SET TASK →
Below are records; reproduce exactly the lines from the one that has "Model this scene" through the one that has "scn.camera = cam", ends included, and nothing more.

DATA FOR THIS EXERCISE →
########
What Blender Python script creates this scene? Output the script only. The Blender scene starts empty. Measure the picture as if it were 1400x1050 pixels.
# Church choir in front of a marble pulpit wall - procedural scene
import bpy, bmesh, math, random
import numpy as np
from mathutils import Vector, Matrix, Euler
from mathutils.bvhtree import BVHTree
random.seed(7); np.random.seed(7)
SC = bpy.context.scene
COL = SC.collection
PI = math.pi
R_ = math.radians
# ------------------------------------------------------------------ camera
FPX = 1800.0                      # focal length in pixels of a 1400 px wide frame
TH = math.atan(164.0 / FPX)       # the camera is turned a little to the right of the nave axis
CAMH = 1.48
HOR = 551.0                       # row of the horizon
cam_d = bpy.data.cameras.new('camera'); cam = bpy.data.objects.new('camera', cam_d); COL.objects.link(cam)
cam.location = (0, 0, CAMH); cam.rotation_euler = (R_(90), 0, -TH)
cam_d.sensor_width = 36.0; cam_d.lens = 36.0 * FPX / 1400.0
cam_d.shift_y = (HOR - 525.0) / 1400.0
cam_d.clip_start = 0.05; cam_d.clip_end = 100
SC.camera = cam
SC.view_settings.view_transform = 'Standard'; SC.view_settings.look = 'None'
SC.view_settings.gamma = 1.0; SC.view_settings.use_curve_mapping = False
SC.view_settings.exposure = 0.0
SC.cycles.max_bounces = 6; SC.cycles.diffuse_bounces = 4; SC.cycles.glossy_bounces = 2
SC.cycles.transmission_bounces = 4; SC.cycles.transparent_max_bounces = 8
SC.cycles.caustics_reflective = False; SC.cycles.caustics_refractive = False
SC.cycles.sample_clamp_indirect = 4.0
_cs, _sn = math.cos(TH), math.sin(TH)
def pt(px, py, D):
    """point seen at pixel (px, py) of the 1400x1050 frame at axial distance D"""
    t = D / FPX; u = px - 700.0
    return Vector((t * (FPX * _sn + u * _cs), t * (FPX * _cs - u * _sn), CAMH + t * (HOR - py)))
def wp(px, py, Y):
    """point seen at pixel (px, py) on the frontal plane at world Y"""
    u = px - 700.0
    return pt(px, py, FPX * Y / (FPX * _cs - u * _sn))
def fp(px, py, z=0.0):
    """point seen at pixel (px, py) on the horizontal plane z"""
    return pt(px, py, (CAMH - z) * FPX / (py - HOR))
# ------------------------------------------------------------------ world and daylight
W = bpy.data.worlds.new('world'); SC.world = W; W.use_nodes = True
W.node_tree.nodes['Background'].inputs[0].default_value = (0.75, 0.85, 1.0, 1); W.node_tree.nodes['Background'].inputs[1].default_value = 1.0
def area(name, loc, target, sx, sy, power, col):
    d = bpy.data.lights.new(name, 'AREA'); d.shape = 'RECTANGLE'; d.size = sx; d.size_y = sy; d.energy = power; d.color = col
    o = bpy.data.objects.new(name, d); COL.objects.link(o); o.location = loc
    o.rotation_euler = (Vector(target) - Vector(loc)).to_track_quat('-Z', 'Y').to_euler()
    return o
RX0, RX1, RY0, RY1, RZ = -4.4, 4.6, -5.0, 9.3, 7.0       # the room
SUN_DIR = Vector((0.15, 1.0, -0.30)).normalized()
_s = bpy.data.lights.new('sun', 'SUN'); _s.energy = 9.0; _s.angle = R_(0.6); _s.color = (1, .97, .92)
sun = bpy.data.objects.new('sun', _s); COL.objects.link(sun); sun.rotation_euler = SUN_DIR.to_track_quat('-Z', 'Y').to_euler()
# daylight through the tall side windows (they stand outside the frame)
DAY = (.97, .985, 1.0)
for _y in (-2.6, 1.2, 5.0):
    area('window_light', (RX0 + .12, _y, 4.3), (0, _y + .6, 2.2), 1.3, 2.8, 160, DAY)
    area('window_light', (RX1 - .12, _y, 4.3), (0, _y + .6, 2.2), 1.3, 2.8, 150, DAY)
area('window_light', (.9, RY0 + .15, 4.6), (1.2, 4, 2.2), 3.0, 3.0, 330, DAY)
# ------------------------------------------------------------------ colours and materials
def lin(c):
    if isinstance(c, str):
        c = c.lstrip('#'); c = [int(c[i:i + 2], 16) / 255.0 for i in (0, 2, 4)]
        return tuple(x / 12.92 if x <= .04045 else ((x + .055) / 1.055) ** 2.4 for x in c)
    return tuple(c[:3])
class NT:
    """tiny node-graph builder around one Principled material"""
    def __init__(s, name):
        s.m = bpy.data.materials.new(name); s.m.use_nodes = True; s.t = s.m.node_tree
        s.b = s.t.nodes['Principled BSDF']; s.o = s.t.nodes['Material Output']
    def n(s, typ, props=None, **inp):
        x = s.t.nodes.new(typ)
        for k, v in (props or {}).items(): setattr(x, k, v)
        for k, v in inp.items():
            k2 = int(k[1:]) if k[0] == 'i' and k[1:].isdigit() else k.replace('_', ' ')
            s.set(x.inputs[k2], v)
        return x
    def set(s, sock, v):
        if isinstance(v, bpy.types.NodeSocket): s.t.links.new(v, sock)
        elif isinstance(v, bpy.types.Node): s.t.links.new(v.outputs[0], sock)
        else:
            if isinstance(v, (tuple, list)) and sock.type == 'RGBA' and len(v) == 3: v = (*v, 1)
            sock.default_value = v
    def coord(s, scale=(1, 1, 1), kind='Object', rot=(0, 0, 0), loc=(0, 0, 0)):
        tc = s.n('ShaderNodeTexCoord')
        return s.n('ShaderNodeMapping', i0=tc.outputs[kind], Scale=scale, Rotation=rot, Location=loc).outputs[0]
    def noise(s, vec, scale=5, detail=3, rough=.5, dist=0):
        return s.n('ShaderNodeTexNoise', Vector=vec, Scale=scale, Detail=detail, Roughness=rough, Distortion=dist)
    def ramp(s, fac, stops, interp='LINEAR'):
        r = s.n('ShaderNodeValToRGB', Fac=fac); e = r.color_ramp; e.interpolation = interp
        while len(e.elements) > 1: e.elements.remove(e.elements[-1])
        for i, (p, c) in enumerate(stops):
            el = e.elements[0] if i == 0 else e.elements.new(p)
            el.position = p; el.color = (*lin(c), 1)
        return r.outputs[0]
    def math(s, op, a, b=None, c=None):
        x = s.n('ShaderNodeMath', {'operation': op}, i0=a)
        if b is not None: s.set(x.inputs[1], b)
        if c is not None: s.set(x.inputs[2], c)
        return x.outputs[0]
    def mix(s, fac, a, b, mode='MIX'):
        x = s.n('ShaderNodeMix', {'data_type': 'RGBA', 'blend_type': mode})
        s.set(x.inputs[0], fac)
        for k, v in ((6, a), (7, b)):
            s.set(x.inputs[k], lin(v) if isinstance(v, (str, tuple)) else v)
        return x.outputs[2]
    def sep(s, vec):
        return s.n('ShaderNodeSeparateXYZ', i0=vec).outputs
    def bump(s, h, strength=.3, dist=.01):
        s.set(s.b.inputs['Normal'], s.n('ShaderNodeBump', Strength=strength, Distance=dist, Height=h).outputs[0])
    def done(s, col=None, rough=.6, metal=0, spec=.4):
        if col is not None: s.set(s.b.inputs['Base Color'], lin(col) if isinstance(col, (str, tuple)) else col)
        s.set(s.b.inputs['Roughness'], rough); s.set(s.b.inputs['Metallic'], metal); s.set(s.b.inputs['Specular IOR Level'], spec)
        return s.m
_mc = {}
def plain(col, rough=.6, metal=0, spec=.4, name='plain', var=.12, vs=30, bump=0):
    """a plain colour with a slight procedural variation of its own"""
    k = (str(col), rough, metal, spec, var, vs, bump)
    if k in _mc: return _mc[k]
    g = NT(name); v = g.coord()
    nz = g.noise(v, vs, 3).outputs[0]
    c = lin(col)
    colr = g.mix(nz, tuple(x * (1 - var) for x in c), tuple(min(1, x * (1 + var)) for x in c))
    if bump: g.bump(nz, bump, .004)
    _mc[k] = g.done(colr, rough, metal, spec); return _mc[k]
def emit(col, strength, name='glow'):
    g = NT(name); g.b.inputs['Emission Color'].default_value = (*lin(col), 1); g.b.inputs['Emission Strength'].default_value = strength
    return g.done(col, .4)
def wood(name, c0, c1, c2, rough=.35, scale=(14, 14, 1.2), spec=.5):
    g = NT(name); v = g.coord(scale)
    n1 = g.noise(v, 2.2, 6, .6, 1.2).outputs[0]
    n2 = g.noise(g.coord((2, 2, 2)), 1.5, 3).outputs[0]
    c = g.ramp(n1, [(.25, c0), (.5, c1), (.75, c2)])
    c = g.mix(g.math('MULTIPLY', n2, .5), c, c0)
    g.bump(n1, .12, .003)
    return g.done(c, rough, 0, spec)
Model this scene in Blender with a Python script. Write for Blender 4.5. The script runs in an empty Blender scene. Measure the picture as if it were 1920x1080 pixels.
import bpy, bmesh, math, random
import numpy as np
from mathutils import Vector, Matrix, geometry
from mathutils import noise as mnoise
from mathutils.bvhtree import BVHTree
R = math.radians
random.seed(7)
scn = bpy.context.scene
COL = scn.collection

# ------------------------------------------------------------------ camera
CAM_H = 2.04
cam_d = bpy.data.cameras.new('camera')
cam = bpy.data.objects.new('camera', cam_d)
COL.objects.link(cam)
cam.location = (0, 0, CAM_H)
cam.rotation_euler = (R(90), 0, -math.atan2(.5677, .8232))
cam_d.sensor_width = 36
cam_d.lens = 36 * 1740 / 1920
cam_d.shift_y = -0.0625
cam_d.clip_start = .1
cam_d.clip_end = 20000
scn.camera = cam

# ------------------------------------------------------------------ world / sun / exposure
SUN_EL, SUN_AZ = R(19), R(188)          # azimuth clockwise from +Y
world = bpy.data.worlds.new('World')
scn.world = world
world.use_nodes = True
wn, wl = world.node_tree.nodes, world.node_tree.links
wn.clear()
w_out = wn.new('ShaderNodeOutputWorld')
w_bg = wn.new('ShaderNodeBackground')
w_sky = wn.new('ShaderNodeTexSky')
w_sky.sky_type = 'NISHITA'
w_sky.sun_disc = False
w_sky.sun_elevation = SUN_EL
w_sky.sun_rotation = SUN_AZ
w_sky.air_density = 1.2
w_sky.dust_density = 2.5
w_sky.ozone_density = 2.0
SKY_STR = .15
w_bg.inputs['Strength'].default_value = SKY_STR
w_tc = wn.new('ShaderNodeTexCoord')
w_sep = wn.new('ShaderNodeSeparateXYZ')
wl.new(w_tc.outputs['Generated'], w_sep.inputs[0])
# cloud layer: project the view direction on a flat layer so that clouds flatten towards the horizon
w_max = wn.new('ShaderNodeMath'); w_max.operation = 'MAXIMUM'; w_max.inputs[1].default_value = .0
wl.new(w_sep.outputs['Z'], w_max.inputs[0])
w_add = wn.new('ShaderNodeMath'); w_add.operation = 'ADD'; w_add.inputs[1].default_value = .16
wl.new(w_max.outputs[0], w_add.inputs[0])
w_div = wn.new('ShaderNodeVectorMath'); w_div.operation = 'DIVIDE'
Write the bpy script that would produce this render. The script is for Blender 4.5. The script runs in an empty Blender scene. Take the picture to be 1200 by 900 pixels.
########
ANSWER TO THIS EXERCISE →
Model this scene in Blender with a Python script. Write for Blender 4.5. The script runs in an empty Blender scene. Measure the picture as if it were 1920x1080 pixels.
import bpy, bmesh, math, random
import numpy as np
from mathutils import Vector, Matrix, geometry
from mathutils import noise as mnoise
from mathutils.bvhtree import BVHTree
R = math.radians
random.seed(7)
scn = bpy.context.scene
COL = scn.collection

# ------------------------------------------------------------------ camera
CAM_H = 2.04
cam_d = bpy.data.cameras.new('camera')
cam = bpy.data.objects.new('camera', cam_d)
COL.objects.link(cam)
cam.location = (0, 0, CAM_H)
cam.rotation_euler = (R(90), 0, -math.atan2(.5677, .8232))
cam_d.sensor_width = 36
cam_d.lens = 36 * 1740 / 1920
cam_d.shift_y = -0.0625
cam_d.clip_start = .1
cam_d.clip_end = 20000
scn.camera = cam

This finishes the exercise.